In front of the First Presbyterian Church is a marker for Sister Jean Webster. Her story begins like this.. Over 25 years ago, casino chef Jean Webster saw a man searching for food in a garbage can on an Atlantic City street. With $5 in her pocket she bought him a meal at a fast food place and invited him to eat at her home the next day. Soon, others followed him back to her house, and she fed all of them. Jean's kitchen grew and moved to the First Presbyterian Church at Pacific and Pennsylvania Avenues were it went on to serve as many as 500 meals to the needy each day. She was often referred to by others as the "Mother Theresa of Atlantic City."You can read the rest of plague at the Atlantic City Free Library website.

According to our tour director there are 4 shelters in Atlantic City and Donald Trump helps to support some of them. I don't want to be the first female to say something nice about the Donald but if this is true, he ain't all that bad. There I said it.
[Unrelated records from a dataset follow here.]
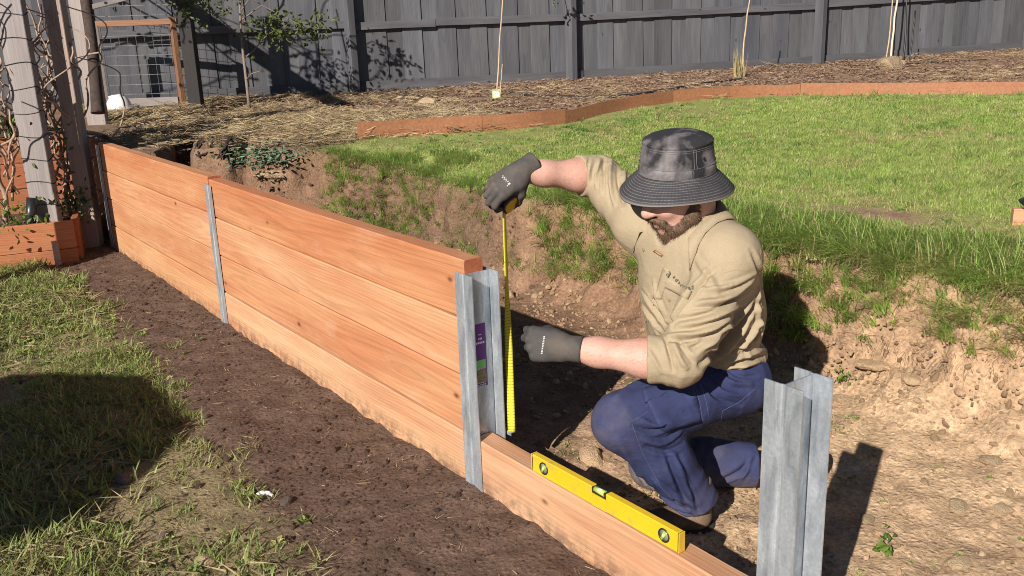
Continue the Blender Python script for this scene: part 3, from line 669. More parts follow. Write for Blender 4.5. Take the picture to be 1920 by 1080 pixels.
def blades(n, h0, h1, spread, w, lean, rng, droop=0.6, bias=0.0, seg=3, flat=False):
    """n blades as V,F and a tone per vertex; bias leans the whole clump to +X"""
    V = []; Fq = []; tone = []
    for i in range(n):
        r = spread*math.sqrt(rng.random()); q = rng.random()*2*math.pi; base = np.array([r*math.cos(q), r*math.sin(q), -0.004])
        a = rng.random()*2*math.pi; h = rng.uniform(h0, h1); l = lean*rng.uniform(.3, 1.2); dirv = np.array([math.cos(a)*l+bias*rng.uniform(.5, 1.2), math.sin(a)*l, 1.0]); dirv /= np.linalg.norm(dirv)
        if flat: dirv = np.array([math.cos(a), math.sin(a), rng.uniform(-.02, .22)]); base[2] = rng.uniform(0.002, 0.02)
        side = np.cross(dirv, (0, 0, 1.0) if not flat else (rng.normal(), rng.normal(), 1.0)); side /= np.linalg.norm(side)+1e-9; tn = rng.random(); p = base.copy(); dd = dirv.copy(); k0 = len(V)
        for s in range(seg+1):
            ww = w*(1-(s/seg)**1.5)*rng.uniform(.9, 1.1)
            if s < seg: V += [p-side*ww, p+side*ww]; tone += [tn*.8+.2*s/seg]*2
            else: V += [p]; tone += [tn]
            p = p+dd*h/seg; dd = dd+np.array([dirv[0]*droop*.5, dirv[1]*droop*.5, -droop*(0.35 if not flat else .05)*(s+1)/seg]); dd /= np.linalg.norm(dd)
        for s in range(seg-1): Fq.append((k0+2*s, k0+2*s+1, k0+2*s+3, k0+2*s+2))
        Fq.append((k0+2*seg-2, k0+2*seg-1, k0+2*seg))
    return V, Fq, tone
def variants(name, mat, count, seed, **kw):
    c = bpy.data.collections.new(name)
    for i in range(count):
        V, Fq, tone = blades(rng=np.random.default_rng(seed+i), **kw)
        me = bpy.data.meshes.new(name); me.from_pydata([tuple(v) for v in V], [], Fq); me.materials.append(mat)
        at = me.attributes.new('tone', 'FLOAT', 'POINT'); at.data.foreach_set('value', np.asarray(tone, np.float32))
        c.objects.link(bpy.data.objects.new(name, me))
    return c
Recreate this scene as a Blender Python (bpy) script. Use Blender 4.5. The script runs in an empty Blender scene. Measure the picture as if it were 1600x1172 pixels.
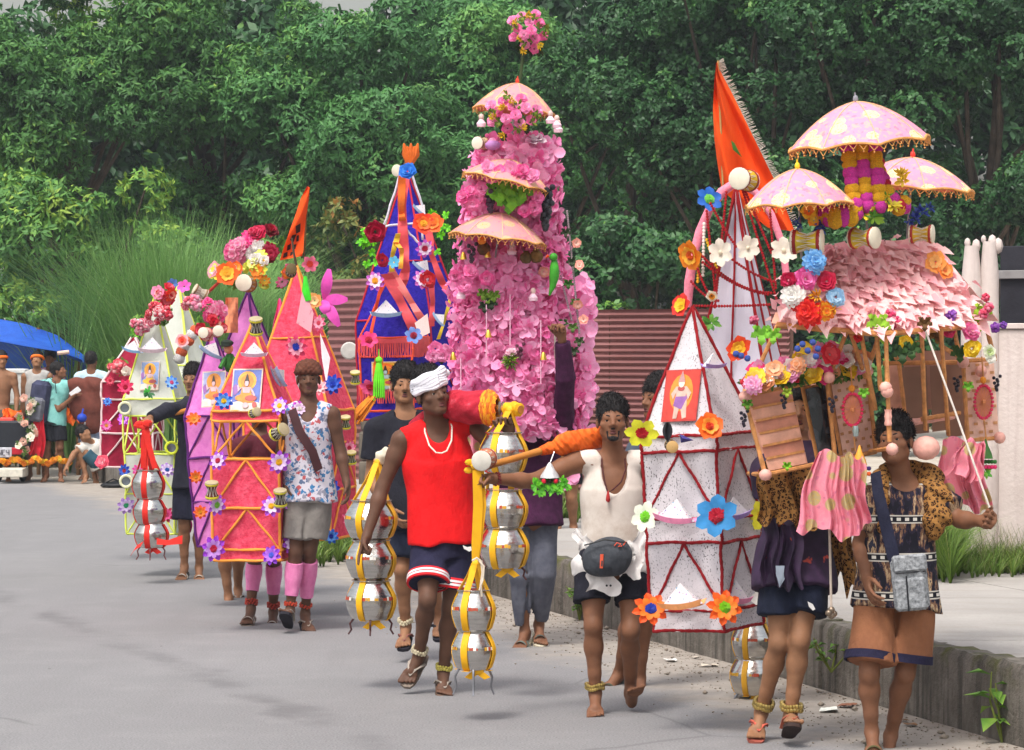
import bpy, math, random
import numpy as np
from mathutils import Vector, Matrix, Euler

random.seed(7)
rng = np.random.default_rng(11)
S = bpy.context.scene
COL = S.collection
R = math.radians

# ------------------------------------------------------------------ camera, sky, sun, exposure
FP, HC = 5000.0, 1.9                       # focal length in photo pixels, eye height
PITCH = math.atan(44 / FP)
cam_d = bpy.data.cameras.new('camera'); cam = bpy.data.objects.new('camera', cam_d); COL.objects.link(cam)
cam_d.sensor_width = 36; cam_d.lens = 36 * FP / 1600; cam_d.clip_start = .1; cam_d.clip_end = 3000
cam.location = (0, 0, HC); cam.rotation_euler = (R(90) - PITCH, 0, 0)
S.camera = cam

SUN_EL, SUN_AZ = 62, 205                   # sun high and a little behind the camera, veiled by cloud
world = bpy.data.worlds.new('World'); S.world = world; world.use_nodes = True
nt = world.node_tree; nt.nodes.clear()
wo = nt.nodes.new('ShaderNodeOutputWorld'); bg = nt.nodes.new('ShaderNodeBackground')
sky = nt.nodes.new('ShaderNodeTexSky'); sky.sky_type = 'NISHITA'; sky.sun_disc = False
sky.sun_elevation = R(SUN_EL); sky.sun_rotation = R(SUN_AZ)
sky.air_density = 1.6; sky.dust_density = 6.0; sky.ozone_density = 1.0
hs = nt.nodes.new('ShaderNodeHueSaturation'); hs.inputs['Saturation'].default_value = .38; hs.inputs['Value'].default_value = 1.0
nt.links.new(sky.outputs[0], hs.inputs['Color']); nt.links.new(hs.outputs[0], bg.inputs[0])
bg.inputs[1].default_value = .15; nt.links.new(bg.outputs[0], wo.inputs[0])
sun_d = bpy.data.lights.new('sun', 'SUN'); sun_d.energy = 1.5; sun_d.angle = R(11); sun_d.color = (1, .96, .9)
sun = bpy.data.objects.new('sun', sun_d); COL.objects.link(sun)
sun.rotation_euler = (R(90 - SUN_EL), 0, R(180 - SUN_AZ))
sun.location = (0, 0, 40)
S.view_settings.view_transform = 'Standard'; S.view_settings.look = 'None'
S.view_settings.gamma = 1; S.view_settings.use_curve_mapping = False
S.view_settings.exposure = .57
S.cycles.max_bounces = 7; S.cycles.diffuse_bounces = 3; S.cycles.glossy_bounces = 3
S.cycles.transmission_bounces = 4; S.cycles.transparent_max_bounces = 8
S.cycles.use_denoising = True
S.cycles.sample_clamp_indirect = 6

# ------------------------------------------------------------------ photo pixel + distance -> point of the place
def P(px, py, D):
    dx, dy = (px - 800) / FP, (586 - py) / FP
    c, s = math.cos(PITCH), math.sin(PITCH)
    d = Vector((dx, c + dy * s, -s + dy * c))
    return Vector((0, 0, HC)) + d * (D / d.y)
def G(px, py, z=0.0):                      # the point of level z seen at a photo pixel
    dx, dy = (px - 800) / FP, (586 - py) / FP
    c, s = math.cos(PITCH), math.sin(PITCH)
    d = Vector((dx, c + dy * s, -s + dy * c))
    return Vector((0, 0, HC)) + d * ((z - HC) / d.z)
def sz(px, D): return px * D / FP          # photo pixels -> metres at distance D

# ------------------------------------------------------------------ colours and materials
def lin(c): return tuple((x / 12.92 if x <= .04045 else ((x + .055) / 1.055) ** 2.4) for x in c)
def H(h, k=1.0):
    h = h.lstrip('#'); return tuple(v * k for v in lin([int(h[i:i + 2], 16) / 255 for i in (0, 2, 4)]))
class NT:
    def __init__(s, name):
        s.m = bpy.data.materials.new(name); s.m.use_nodes = True; s.t = s.m.node_tree
        s.b = s.t.nodes['Principled BSDF']; s.out = s.t.nodes['Material Output']
    def n(s, t, **kw):
        q = s.t.nodes.new('ShaderNode' + t)
        for k, v in kw.items():
            if k[0] == '_': q.inputs[k[1:].replace('_', ' ')].default_value = v
            else: setattr(q, k, v)
        return q
    def l(s, a, b): s.t.links.new(a, b)
    def co(s, kind='Object', scale=(1, 1, 1), rot=(0, 0, 0)):
        c = s.n('TexCoord'); m = s.n('Mapping'); m.inputs['Scale'].default_value = scale; m.inputs['Rotation'].default_value = rot
        s.l(c.outputs[kind], m.inputs[0]); return m.outputs[0]
    def ramp(s, fac, stops, interp='LINEAR'):
        r = s.n('ValToRGB'); r.color_ramp.interpolation = interp; e = r.color_ramp.elements
        while len(e) < len(stops): e.new(.5)
        for q, (p, c) in zip(e, stops): q.position = p; q.color = (*c, 1)
        s.l(fac, r.inputs[0]); return r.outputs[0]
    def mix(s, f, a, b, blend='MIX'):
        x = s.n('Mix', data_type='RGBA', blend_type=blend)
        for sock, v in ((x.inputs[0], f), (x.inputs[6], a), (x.inputs[7], b)):
            if hasattr(v, 'is_linked'): s.l(v, sock)
            elif isinstance(v, (int, float)): sock.default_value = v
            else: sock.default_value = (*v, 1)
        return x.outputs[2]
    def math(s, op, a, b=0.0, c=0.0):
        x = s.n('Math', operation=op)
        for i, v in enumerate((a, b, c)):
            if hasattr(v, 'is_linked'): s.l(v, x.inputs[i])
            else: x.inputs[i].default_value = v
        return x.outputs[0]
    def noise(s, co, scale, detail=3, rough=.55):
        q = s.n('TexNoise'); q.inputs['Scale'].default_value = scale; q.inputs['Detail'].default_value = detail
        q.inputs['Roughness'].default_value = rough; s.l(co, q.inputs['Vector']); return q.outputs['Fac']
    def bump(s, h, strength=.3, dist=.01):
        q = s.n('Bump'); q.inputs['Strength'].default_value = strength; q.inputs['Distance'].default_value = dist
        s.l(h, q.inputs['Height']); s.l(q.outputs[0], s.b.inputs['Normal'])
    def base(s, v): s.l(v, s.b.inputs['Base Color'])
    def set(s, rough=.7, metal=0.0, spec=.4):
        s.b.inputs['Roughness'].default_value = rough; s.b.inputs['Metallic'].default_value = metal
        s.b.inputs['Specular IOR Level'].default_value = spec; return s
    def translucent(s, k):
        t = s.n('BsdfTranslucent'); x = s.n('MixShader'); x.inputs[0].default_value = k
        src = s.b.inputs['Base Color']
        if src.is_linked: s.l(src.links[0].from_socket, t.inputs[0])
        else: t.inputs[0].default_value = src.default_value
        s.l(s.b.outputs[0], x.inputs[1]); s.l(t.outputs[0], x.inputs[2]); s.l(x.outputs[0], s.out.inputs[0])
_mc = {}
def mat(color, rough=.75, var=.14, vs=14, bump=0, bs=60, metal=0, trans=0, spec=.3, name=None, stretch=(1, 1, 1)):
    key = (color, rough, var, vs, bump, bs, metal, trans, spec, stretch)
    if key in _mc: return _mc[key]
    t = NT(name or 'colour_' + str(color).strip('#')); t.set(rough, metal, spec)
    c = H(color) if isinstance(color, str) else color
    co = t.co('Object', stretch)
    n = t.noise(co, vs, 3)
    lo = tuple(x * (1 - var * 1.3) for x in c); hi = tuple(min(1, x * (1 + var)) for x in c)
    t.base(t.ramp(n, [(.3, lo), (.7, hi)]))
    if bump: t.bump(t.noise(co, bs, 4), bump, .01)
    if trans: t.translucent(trans)
    _mc[key] = t.m; return t.m

# ------------------------------------------------------------------ mesh collecting
class MB:
    def __init__(s): s.v = []; s.f = []; s.mi = []
    def add(s, vs, fs, mi=0):
        o = len(s.v); s.v += [tuple(v) for v in vs]; s.f += [tuple(i + o for i in f) for f in fs]; s.mi += [mi] * len(fs); return s
    def box(s, c, h, mi=0, M=None):
        vs = [Vector((x * h[0], y * h[1], z * h[2])) for z in (-1, 1) for y in (-1, 1) for x in (-1, 1)]
        if M is not None: vs = [M @ v for v in vs]
        vs = [Vector(c) + v for v in vs]
        return s.add(vs, [(0, 2, 3, 1), (4, 5, 7, 6), (0, 1, 5, 4), (2, 6, 7, 3), (0, 4, 6, 2), (1, 3, 7, 5)], mi)
    def bbox(s, c, h, b, mi=0, M=None):    # box with chamfered edges
        vs = []; hx, hy, hz = h
        for z in (-1, 1):
            for y in (-1, 1):
                for x in (-1, 1):
                    vs += [(x * (hx - b), y * (hy - b), z * hz), (x * (hx - b), y * hy, z * (hz - b)), (x * hx, y * (hy - b), z * (hz - b))]
        def i(x, y, z, k): return ((z * 2 + y) * 2 + x) * 3 + k
        f = [(i(0,0,0,0), i(0,1,0,0), i(1,1,0,0), i(1,0,0,0)), (i(0,0,1,0), i(1,0,1,0), i(1,1,1,0), i(0,1,1,0)),
             (i(0,0,0,1), i(1,0,0,1), i(1,0,1,1), i(0,0,1,1)), (i(0,1,0,1), i(0,1,1,1), i(1,1,1,1), i(1,1,0,1)),
             (i(0,0,0,2), i(0,0,1,2), i(0,1,1,2), i(0,1,0,2)), (i(1,0,0,2), i(1,1,0,2), i(1,1,1,2), i(1,0,1,2))]
        for z in (0, 1):
            for y in (0, 1): f.append((i(0,y,z,0), i(1,y,z,0), i(1,y,z,1), i(0,y,z,1)))
            for x in (0, 1): f.append((i(x,0,z,0), i(x,1,z,0), i(x,1,z,2), i(x,0,z,2)))
        for y in (0, 1):
            for x in (0, 1): f.append((i(x,y,0,1), i(x,y,1,1), i(x,y,1,2), i(x,y,0,2)))
        for z in (0, 1):
            for y in (0, 1):
                for x in (0, 1): f.append((i(x,y,z,0), i(x,y,z,1), i(x,y,z,2)))
        vs = [Vector(v) for v in vs]
        if M is not None: vs = [M @ v for v in vs]
        return s.add([Vector(c) + v for v in vs], f, mi)
    def tube(s, pts, r, n=8, mi=0, caps=True, closed=False):
        pts = [Vector(p) for p in pts]; m = len(pts)
        rs = r if isinstance(r, (list, tuple)) else [r] * m
        vs = []; up = None
        for i, p in enumerate(pts):
            a = pts[(i - 1) % m] if (i > 0 or closed) else p; b = pts[(i + 1) % m] if (i < m - 1 or closed) else p
            t = (b - a).normalized() if (b - a).length > 1e-9 else Vector((0, 0, 1))
            if up is None: up = t.orthogonal().normalized()
            up = up - t * up.dot(t); up = up.normalized() if up.length > 1e-6 else t.orthogonal().normalized()
            w = t.cross(up)
            vs += [p + (up * math.cos(2 * math.pi * k / n) + w * math.sin(2 * math.pi * k / n)) * rs[i] for k in range(n)]
        fs = []
        for i in range(m if closed else m - 1):
            j = (i + 1) % m
            fs += [(i * n + k, i * n + (k + 1) % n, j * n + (k + 1) % n, j * n + k) for k in range(n)]
        if caps and not closed: fs += [tuple(range(n))[::-1], tuple((m - 1) * n + k for k in range(n))]
        return s.add(vs, fs, mi)
    def lathe(s, prof, c=(0, 0, 0), n=20, mi=0, M=None, cap=True):
        vs = []; m = len(prof)
        for r, z in prof: vs += [Vector((r * math.cos(2 * math.pi * k / n), r * math.sin(2 * math.pi * k / n), z)) for k in range(n)]
        fs = [(i * n + k, i * n + (k + 1) % n, (i + 1) * n + (k + 1) % n, (i + 1) * n + k) for i in range(m - 1) for k in range(n)]
        if cap: fs += [tuple(range(n))[::-1], tuple((m - 1) * n + k for k in range(n))]
        if M is not None: vs = [M @ v for v in vs]
        return s.add([Vector(c) + v for v in vs], fs, mi)
    def slab(s, poly, nrm, t, mi=0):       # a flat outline with real thickness
        nrm = Vector(nrm).normalized(); n = len(poly); vs = [Vector(p) for p in poly]; vs += [v - nrm * t for v in vs]
        return s.add(vs, [tuple(range(n)), tuple(range(2 * n - 1, n - 1, -1))] + [(i, i + n, (i + 1) % n + n, (i + 1) % n) for i in range(n)], mi)
    def ball(s, c, r, n=8, mi=0, sc=(1, 1, 1)):
        m = max(4, n // 2 + 1); prof = [(max(1e-4, math.sin(math.pi * i / m)), -math.cos(math.pi * i / m)) for i in range(m + 1)]
        M = Matrix.Diagonal((r * sc[0], r * sc[1], r * sc[2]))
        return s.lathe(prof, c, n, mi, M)
    def grid(s, fn, nu, nv, mi=0, closed_u=False):
        vs = [fn(i / (nu if closed_u else nu - 1), j / (nv - 1)) for j in range(nv) for i in range(nu)]
        fs = []
        for j in range(nv - 1):
            for i in range(nu if closed_u else nu - 1):
                k = (i + 1) % nu; fs.append((j * nu + i, j * nu + k, (j + 1) * nu + k, (j + 1) * nu + i))
        return s.add(vs, fs, mi)
    def mesh(s, name, mats, org=None, smooth=True):
        me = bpy.data.meshes.new(name)
        o = Vector(org) if org is not None else Vector()
        me.from_pydata([(v[0] - o.x, v[1] - o.y, v[2] - o.z) for v in s.v], [], s.f)
        for m in (mats if isinstance(mats, (list, tuple)) else [mats]): me.materials.append(m)
        if len(set(s.mi)) > 1: me.polygons.foreach_set('material_index', s.mi)
        if smooth: me.polygons.foreach_set('use_smooth', [True] * len(me.polygons)); me.set_sharp_from_angle(angle=R(42))
        me.update(); return me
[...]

The trolley tour was a Roaring 20's tour and there were many more properties included but I don't want to give them all away.  I will wrap it up with the Irish Pub formerly the Elwood Hotel where we had lunch and other speakeasies of that era.   Walk through the doors of the Irish Pub and be transported back to the days of old.  It is a classic and the food is great! I got the corn beef sandwich.

This sofa is said to be a favorite spot to a frequent visitor and close friend to the owners, Joe DiMaggio sat here.

I have not gotten inside the Knife and Fork Inn yet but I plan on it.  It opened in 1912 and is known to have held many a clandestine meeting for the movers and shakers of Atlantic City. Rumor has it that is also was a favorite place for the Feds to raid back in the bootleg days. The Nucky is on the lunch menu, Bacon, Caramelized Onion, Cheddar Cheese and Fried Egg. It was one of Enoch "Nucky" Johnson's favorite places to eat. According to an article I will reference found at you will want to request a booth on the second floor and order an Aviation. The Knife and Fork is at the base of Route 322, the Black Horse Pike in Atlantic City. I have made a mental note, 2nd floor, booth, aviator.

Grossman's Kosher Hotel in the Atlantic City now known as Chelsea Pub and Inn was once a popular speakeasy. The term speakeasy came from the time of Prohibition and were referred to speaking quietly about a place that sold liquor in public, or when inside it, not to alert the police or neighbors and ruin anyone's good time.

Build it and they will come but you can't tear down lives and community without cost. Eventually somebody has to pay. It's a gamble.


  1. Dear Mary Ann,

    I am a writer at, and this month we are doing a package on New Jersey. We're doing a story on the Knife and Fork Inn, and in my research I found the photo you posted of it here. Would you be able to grant me permission to post the photo in our story? I will include a link to your website and give you (or the photographer) full credit for the image.

    Thank you,

    Katie Whittaker

    1. Yes Katie, you have permission to use my photograph, thanks for asking and linking my blog to it. Can you send me a link to the article when you publish?

  2. Of course, we'd be happy to do that! Thank you.